Anna Thalberg et son époux Klaus sont des travailleurs agricoles nouvellement installés dans une chaumière du village d'Eisingen. Alors que la sécheresse s'est installée dans la région, « la rousse, l'étrangère aux yeux de miel » exerce une attraction sexuelle sur les maris. Tout ce qui va de travers au village lui est vite imputé par de méchantes langues comme Gerda la voisine. Celle-ci est tellement remontée contre Anna qu'elle est allée elle-même à pieds jusqu'à Wurtzbourg pour dénoncer la sorcière auprès de l'« examinateur », le terrible Vogel qui traque les sorcières de la principauté au nom de l'évêque.

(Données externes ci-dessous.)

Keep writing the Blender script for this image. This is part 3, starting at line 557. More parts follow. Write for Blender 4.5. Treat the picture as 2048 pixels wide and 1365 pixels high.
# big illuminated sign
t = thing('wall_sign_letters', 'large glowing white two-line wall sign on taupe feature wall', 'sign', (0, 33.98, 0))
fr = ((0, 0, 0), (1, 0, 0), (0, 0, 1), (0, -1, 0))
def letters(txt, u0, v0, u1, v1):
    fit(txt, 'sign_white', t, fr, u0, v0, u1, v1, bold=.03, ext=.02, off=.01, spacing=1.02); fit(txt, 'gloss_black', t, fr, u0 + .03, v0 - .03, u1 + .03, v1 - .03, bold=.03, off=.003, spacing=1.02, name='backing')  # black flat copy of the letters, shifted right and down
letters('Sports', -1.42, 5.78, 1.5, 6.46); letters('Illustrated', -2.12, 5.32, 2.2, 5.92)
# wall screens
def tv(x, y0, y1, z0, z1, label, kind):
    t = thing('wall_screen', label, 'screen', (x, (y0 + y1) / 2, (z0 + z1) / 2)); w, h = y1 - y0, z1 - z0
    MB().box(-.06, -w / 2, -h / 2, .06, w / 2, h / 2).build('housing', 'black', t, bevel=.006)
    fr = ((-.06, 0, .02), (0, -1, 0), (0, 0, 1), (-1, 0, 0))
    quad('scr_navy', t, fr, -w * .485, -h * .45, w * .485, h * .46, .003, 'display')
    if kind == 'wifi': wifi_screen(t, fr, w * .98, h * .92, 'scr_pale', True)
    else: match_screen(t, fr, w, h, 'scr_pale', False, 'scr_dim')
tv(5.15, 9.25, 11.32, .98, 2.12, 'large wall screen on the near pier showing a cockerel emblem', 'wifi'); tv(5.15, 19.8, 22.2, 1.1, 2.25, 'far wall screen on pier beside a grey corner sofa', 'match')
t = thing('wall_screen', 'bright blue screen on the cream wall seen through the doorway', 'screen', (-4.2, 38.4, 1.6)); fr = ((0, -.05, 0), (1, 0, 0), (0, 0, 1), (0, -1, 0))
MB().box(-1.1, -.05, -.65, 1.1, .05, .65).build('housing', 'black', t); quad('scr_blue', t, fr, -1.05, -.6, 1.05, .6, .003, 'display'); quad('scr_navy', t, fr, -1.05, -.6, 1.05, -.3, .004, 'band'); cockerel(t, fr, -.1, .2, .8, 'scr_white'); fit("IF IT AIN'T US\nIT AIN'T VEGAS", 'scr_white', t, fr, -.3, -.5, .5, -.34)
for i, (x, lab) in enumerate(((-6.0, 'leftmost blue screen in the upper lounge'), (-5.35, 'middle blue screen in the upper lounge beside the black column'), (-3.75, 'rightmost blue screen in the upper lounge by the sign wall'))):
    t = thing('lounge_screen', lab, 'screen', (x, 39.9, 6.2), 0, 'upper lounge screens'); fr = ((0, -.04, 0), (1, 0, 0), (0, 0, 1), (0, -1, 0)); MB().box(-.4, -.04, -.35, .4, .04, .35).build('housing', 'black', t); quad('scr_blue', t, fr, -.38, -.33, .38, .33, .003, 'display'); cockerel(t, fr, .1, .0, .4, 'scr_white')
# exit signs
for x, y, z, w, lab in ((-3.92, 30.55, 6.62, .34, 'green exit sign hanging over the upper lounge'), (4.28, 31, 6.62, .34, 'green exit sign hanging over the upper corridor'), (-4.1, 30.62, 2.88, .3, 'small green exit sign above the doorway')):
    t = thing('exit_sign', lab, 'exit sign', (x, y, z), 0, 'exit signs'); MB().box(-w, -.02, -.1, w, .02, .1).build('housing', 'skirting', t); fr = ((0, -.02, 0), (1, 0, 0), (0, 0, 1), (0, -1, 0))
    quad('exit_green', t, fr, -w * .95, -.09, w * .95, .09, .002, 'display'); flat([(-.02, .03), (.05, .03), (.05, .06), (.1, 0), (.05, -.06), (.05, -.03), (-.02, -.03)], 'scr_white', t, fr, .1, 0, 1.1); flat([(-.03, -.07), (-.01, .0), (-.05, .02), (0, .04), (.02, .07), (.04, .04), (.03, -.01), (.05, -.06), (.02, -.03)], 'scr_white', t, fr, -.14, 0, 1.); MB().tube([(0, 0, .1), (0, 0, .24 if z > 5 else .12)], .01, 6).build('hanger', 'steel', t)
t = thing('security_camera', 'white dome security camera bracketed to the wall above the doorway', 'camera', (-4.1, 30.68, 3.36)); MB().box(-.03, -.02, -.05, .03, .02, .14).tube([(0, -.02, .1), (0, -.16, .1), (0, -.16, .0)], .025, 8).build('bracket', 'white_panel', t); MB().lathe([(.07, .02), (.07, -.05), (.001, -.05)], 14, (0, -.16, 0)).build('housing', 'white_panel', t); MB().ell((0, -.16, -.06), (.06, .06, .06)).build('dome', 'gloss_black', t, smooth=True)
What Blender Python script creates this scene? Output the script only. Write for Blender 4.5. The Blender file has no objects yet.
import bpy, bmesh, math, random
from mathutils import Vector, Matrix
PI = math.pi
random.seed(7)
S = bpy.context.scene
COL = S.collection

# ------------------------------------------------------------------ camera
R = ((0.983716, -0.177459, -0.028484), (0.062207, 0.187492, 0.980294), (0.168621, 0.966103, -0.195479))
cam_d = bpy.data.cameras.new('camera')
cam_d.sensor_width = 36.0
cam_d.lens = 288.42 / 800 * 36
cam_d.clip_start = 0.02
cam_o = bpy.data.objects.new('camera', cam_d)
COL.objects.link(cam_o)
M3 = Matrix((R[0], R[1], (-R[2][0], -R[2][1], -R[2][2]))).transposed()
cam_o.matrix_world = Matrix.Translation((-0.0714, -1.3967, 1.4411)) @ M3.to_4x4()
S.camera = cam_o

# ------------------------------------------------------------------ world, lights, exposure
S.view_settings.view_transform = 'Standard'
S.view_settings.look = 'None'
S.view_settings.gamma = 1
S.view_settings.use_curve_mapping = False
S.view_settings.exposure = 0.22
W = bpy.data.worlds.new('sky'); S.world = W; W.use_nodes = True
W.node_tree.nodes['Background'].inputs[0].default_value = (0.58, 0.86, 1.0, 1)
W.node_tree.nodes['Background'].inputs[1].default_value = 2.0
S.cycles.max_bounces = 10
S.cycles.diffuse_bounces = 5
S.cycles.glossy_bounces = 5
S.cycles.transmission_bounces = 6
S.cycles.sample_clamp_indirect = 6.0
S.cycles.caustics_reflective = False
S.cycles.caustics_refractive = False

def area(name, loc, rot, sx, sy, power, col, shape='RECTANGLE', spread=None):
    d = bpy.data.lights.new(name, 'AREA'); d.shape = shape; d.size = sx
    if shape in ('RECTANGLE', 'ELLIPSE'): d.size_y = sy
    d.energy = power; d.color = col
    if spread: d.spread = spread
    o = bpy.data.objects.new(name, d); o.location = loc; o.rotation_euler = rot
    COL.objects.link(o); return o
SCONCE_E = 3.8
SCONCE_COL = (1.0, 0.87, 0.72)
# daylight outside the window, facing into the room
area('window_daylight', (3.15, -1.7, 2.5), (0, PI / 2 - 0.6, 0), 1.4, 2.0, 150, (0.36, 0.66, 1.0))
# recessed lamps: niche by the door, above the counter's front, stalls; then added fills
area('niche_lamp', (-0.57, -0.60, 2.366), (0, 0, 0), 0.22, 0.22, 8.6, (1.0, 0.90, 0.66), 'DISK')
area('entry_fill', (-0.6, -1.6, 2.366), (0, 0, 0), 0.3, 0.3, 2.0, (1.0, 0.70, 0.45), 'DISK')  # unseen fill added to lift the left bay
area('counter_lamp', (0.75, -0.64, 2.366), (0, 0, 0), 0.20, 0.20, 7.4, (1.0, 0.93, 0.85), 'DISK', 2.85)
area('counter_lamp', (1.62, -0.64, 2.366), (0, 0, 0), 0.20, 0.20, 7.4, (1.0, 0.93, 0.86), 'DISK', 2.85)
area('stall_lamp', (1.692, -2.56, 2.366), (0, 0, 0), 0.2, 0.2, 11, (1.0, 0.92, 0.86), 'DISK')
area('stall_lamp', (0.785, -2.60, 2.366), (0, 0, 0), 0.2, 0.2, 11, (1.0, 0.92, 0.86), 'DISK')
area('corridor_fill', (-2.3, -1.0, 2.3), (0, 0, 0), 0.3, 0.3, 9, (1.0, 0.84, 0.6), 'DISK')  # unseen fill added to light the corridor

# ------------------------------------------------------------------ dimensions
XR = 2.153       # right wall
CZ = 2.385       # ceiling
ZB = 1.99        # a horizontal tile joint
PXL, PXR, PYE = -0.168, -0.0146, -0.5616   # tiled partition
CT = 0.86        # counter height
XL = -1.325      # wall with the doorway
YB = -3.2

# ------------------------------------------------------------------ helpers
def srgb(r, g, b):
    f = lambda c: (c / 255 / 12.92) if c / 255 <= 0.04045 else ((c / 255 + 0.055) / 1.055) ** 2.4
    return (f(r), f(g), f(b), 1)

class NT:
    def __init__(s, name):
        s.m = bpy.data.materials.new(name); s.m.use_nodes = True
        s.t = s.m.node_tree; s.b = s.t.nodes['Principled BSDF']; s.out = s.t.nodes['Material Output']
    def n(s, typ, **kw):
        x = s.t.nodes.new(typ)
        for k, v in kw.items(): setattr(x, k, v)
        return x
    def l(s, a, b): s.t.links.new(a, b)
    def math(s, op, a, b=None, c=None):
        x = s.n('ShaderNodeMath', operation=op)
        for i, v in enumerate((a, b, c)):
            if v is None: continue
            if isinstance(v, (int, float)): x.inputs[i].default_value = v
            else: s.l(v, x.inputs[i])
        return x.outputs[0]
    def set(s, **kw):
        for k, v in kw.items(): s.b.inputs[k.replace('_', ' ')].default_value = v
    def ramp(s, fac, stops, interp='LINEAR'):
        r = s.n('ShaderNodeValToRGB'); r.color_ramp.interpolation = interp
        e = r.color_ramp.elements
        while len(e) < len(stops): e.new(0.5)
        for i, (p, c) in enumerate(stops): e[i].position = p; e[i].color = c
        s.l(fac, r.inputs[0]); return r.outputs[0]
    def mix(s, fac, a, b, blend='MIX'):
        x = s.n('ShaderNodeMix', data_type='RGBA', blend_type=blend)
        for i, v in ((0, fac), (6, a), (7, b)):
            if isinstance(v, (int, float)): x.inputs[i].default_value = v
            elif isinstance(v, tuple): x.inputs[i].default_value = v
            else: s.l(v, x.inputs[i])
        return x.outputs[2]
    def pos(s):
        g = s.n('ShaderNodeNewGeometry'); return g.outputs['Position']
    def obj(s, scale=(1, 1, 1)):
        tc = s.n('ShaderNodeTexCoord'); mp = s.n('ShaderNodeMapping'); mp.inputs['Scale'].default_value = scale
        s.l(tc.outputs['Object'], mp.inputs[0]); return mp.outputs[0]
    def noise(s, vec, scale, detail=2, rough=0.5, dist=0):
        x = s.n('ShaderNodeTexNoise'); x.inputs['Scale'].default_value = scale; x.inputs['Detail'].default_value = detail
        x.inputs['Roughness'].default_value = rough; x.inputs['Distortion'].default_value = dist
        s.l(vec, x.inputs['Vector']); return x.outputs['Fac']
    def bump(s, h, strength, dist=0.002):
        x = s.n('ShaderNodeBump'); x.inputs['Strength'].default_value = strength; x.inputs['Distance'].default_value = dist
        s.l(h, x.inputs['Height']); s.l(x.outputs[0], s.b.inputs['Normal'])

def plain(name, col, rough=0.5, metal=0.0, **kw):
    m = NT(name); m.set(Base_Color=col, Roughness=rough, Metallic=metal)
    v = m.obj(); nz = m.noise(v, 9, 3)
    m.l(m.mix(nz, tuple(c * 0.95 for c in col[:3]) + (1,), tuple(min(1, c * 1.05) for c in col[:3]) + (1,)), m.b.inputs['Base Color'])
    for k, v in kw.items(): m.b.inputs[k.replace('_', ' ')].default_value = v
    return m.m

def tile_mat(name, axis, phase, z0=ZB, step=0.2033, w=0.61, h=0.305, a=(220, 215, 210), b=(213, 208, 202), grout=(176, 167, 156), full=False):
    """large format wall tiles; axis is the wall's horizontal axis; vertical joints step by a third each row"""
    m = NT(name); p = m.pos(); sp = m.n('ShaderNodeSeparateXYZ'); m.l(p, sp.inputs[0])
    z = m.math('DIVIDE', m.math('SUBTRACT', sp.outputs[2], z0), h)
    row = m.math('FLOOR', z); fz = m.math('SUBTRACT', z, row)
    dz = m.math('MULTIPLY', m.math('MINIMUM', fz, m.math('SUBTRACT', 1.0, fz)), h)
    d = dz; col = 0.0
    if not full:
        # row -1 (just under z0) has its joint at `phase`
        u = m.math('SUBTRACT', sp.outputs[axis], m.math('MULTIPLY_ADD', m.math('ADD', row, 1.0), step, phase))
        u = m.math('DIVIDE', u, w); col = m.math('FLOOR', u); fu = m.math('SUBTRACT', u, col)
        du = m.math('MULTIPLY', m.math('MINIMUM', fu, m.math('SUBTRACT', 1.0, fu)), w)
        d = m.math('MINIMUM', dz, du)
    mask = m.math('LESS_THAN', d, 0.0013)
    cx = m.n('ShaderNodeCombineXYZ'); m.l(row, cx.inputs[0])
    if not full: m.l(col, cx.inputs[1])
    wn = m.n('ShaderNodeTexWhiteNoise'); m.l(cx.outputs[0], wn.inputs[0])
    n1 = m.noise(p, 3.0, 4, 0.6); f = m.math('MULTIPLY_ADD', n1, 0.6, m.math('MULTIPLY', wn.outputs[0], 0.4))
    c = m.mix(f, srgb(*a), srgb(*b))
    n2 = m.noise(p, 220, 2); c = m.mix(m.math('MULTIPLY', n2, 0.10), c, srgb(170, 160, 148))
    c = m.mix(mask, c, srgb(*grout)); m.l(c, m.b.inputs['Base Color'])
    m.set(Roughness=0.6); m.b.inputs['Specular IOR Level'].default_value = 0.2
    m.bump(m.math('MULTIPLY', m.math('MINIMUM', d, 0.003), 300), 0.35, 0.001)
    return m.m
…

Aussitôt la machine ecclésiastique se met en branle. Les atroces séances de torture doivent aboutir aux aveux d'Anna, qui pourtant résiste vaillamment aux tortionnaires et à la poire d'angoisse. Le curé Friedrich, remué par la mort de son frère mécréant et les violences qui ont coûté la vie à ses neveux, prend à cœur la cause de sa paroissienne qu'il sait bonne catholique. S'il ne peut empêcher qu'on allume le bûcher, l'entêtement du prêtre pour que la charité triomphe est salué par le romancier qui dénonce avec force la perversité du fanatisme, l'arrogance du clergé et l'aveuglement populaire.
L'originalité de ce court roman n'est pas à chercher dans le champ historique — encore que des épisodes antérieurs soient évoqués — mais à trouver dans la structure narrative. Des chapitres qui n'ont qu'un point final, une marge importante pour décaler des séquences de pensées intimes, une disposition en deux colonnes pour la confrontation d'Anna avec le confesseur Hahn (deux petits chapitres remarquables): voilà pour l'apparence du texte. Mais plus importante que ces dispositifs formels est la qualité d'une écriture qui reprend avec talent les sentiments personnels des acteurs du drame, la force de caractère d'Anna et du curé d'Eisingen, et même, en un sens, la présence du Diable.
• Eduardo Sangarcia : Anna Thalberg. Traduit de l'espagnol par Marianne Millon. Éditions La Peuplade (Saguenay, Québec), 2022, 158 pages.